TV's power takes another beating
A new McKinsey & co. report cites a 50% drop in TV viewers and a 40% hike in prime-time TV ad spend over the last decade. According to AdAge, the report is telling a host of major marketers that by 2010, traditional TV advertising will be one-third as effective as it was in 1990.
Ouch.
Teens, in particular, highlight the problems facing TV:
They spend less than half as much time watching TV as typical adults do. Teens also spend 600% more time online, surfing the web. So, should advertisers abandon TV for new media? Not yet, says Amy Guggenheim Shenkan, senior practice knowledge specialist in McKinsey's San Francisco office:
No. There wouldn't be room today if everybody wanted to shift online. Last year [online media] was $12.5 billion, by end of 2007 digital advertising will be $18 to $25 billion. ... So we're seeing a lot of growth, but if you want to match up share of attention and share of dollars it couldn't happen for that reason." The TV ad industry is a $68 billion one.

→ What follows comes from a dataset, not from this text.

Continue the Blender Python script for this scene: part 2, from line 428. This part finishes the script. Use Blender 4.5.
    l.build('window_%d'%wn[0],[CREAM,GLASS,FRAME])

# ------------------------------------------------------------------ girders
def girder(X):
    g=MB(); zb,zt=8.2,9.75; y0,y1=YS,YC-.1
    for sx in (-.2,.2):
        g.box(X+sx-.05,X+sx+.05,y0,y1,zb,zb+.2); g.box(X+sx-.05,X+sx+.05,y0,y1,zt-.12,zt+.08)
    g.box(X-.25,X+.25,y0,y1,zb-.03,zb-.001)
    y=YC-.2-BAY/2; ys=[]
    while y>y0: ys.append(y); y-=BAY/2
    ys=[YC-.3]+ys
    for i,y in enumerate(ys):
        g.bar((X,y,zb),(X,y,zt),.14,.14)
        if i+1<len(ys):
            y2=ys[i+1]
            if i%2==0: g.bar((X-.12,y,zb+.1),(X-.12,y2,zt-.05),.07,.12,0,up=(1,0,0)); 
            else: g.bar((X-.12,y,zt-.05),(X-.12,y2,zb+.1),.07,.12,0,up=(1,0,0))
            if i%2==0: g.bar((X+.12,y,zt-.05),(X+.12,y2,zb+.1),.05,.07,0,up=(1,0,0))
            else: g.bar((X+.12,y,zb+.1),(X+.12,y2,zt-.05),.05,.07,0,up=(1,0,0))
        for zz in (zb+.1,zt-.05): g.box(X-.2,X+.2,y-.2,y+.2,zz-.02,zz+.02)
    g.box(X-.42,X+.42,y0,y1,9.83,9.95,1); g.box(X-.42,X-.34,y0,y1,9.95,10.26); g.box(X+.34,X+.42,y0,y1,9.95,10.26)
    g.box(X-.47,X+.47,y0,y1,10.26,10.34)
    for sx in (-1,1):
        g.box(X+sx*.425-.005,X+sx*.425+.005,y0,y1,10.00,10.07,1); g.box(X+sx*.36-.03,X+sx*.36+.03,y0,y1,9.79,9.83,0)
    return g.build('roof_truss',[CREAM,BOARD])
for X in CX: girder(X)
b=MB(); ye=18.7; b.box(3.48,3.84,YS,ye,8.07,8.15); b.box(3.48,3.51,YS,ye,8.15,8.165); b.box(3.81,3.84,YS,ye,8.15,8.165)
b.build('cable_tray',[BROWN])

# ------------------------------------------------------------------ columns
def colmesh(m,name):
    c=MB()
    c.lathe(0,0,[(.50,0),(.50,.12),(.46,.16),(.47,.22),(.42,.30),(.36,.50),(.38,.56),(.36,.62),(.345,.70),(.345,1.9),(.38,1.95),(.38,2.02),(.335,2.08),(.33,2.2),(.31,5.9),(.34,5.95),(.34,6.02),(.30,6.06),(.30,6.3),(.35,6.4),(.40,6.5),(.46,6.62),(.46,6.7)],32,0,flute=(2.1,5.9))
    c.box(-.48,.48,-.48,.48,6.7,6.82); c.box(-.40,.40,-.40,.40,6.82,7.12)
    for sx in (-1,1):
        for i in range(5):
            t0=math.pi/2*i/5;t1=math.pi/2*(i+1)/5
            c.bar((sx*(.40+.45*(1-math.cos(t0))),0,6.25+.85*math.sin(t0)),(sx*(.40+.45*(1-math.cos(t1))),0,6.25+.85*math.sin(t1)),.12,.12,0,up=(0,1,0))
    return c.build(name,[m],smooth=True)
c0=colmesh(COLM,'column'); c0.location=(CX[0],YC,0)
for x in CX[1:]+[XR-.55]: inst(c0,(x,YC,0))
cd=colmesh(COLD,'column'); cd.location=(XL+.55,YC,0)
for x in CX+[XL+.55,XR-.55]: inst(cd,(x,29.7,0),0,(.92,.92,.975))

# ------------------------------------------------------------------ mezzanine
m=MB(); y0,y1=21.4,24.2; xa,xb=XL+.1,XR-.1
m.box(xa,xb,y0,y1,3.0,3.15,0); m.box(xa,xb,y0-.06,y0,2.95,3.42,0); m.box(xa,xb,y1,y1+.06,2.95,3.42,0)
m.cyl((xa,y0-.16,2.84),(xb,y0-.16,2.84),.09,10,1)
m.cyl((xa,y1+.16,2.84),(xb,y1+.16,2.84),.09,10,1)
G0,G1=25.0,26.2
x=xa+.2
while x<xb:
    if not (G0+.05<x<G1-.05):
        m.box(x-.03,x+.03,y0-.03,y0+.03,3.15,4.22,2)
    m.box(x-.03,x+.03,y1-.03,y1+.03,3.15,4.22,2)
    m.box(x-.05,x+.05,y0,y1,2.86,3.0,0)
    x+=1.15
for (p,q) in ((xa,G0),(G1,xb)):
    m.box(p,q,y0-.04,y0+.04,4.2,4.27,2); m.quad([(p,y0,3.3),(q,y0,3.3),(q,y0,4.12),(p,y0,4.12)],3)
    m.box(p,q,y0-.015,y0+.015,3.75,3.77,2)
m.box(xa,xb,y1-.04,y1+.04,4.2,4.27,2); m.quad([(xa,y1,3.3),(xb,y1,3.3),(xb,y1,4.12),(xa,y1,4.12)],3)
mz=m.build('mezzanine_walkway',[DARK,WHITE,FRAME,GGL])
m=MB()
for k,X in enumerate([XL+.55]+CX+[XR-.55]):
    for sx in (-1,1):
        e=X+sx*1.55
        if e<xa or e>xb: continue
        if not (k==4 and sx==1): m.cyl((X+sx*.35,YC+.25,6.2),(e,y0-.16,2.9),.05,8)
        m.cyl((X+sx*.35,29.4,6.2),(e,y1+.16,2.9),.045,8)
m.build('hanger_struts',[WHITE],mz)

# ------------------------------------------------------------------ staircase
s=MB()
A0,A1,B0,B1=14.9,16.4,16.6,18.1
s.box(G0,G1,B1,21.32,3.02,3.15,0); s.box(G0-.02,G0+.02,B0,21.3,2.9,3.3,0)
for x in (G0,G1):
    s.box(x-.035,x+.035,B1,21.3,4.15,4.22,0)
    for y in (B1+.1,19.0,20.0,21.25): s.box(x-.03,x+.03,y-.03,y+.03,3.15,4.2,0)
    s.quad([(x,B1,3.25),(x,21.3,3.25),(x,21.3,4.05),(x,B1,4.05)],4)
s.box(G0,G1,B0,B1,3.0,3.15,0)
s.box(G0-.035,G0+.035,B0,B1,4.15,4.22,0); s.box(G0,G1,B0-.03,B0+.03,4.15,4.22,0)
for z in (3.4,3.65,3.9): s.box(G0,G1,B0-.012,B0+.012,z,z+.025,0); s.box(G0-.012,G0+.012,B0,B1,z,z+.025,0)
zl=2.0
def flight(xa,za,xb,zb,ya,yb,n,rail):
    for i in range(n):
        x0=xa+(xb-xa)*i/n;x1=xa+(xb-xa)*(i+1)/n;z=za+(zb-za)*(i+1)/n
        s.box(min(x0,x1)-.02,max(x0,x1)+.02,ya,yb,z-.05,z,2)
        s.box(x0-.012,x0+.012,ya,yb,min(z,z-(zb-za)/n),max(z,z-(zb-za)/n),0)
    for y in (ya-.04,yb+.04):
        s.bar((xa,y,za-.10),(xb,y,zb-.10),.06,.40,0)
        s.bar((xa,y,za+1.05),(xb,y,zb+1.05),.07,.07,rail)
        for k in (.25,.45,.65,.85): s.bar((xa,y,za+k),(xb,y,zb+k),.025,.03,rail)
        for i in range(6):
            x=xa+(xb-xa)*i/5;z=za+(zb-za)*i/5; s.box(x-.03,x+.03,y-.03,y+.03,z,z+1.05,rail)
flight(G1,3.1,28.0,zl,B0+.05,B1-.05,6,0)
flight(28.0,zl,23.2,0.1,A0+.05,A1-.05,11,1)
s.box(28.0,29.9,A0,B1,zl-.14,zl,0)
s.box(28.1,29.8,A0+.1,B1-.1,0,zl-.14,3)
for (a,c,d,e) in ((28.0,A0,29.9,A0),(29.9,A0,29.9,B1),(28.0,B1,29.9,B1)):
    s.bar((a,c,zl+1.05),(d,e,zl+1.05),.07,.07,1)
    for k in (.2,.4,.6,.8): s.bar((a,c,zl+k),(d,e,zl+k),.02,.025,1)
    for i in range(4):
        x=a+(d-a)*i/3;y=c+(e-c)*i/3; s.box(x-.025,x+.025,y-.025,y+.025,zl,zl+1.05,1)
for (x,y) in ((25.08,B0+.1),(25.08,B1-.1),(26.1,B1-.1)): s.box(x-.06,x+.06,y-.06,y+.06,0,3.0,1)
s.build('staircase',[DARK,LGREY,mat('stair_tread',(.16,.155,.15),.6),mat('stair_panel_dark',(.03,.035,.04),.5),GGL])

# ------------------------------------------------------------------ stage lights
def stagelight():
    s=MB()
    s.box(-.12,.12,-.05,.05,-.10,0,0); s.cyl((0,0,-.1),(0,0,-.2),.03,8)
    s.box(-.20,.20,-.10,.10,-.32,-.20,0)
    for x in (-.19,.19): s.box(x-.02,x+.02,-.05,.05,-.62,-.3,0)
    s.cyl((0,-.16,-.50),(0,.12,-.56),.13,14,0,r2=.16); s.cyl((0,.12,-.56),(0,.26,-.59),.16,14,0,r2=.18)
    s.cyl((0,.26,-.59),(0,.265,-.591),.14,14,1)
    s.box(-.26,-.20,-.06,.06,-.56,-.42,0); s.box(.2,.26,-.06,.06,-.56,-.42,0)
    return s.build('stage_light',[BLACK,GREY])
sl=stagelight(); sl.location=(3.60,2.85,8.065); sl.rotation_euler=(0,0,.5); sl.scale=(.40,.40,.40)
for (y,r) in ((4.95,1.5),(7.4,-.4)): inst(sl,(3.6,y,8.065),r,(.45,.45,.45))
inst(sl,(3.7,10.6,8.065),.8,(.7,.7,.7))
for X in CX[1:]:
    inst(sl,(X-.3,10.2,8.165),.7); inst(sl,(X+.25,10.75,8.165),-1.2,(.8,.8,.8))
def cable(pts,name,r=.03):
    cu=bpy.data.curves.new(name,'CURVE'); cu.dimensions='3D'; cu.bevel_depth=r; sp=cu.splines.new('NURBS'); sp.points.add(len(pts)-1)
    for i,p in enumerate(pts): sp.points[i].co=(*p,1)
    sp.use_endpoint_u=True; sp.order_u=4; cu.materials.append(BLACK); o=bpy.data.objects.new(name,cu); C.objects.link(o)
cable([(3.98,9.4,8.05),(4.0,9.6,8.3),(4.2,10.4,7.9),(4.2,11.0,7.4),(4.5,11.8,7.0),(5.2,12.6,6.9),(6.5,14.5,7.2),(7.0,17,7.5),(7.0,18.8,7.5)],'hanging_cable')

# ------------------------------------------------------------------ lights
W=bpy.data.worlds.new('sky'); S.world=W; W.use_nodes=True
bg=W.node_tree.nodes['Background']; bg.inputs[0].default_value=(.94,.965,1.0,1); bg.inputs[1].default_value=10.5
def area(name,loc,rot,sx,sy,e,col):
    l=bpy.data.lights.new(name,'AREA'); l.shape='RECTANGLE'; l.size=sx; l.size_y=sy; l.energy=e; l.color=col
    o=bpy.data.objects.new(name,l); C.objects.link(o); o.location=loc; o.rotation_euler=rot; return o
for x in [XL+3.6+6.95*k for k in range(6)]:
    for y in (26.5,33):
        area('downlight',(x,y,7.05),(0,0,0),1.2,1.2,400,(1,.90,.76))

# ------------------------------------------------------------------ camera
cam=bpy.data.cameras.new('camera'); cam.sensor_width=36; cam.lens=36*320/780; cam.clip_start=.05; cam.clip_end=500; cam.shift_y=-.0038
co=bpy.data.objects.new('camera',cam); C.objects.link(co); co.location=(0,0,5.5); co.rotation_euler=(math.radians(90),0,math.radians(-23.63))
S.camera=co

Adage's Bob Garfield calls that Catch-22 a "chaos scenario" - the dearth of online-ad supply and the web's generally fragmented nature will keep TV in booming business for the next several years.
So, the only thing saving TV is the fact that there isn't enough targeted inventory online.
If I'm Feedburner, Adify, FM Publishing, 9Rules, or any of the other emerging sell-side networks out there in the blogosphere, that's music to my ears.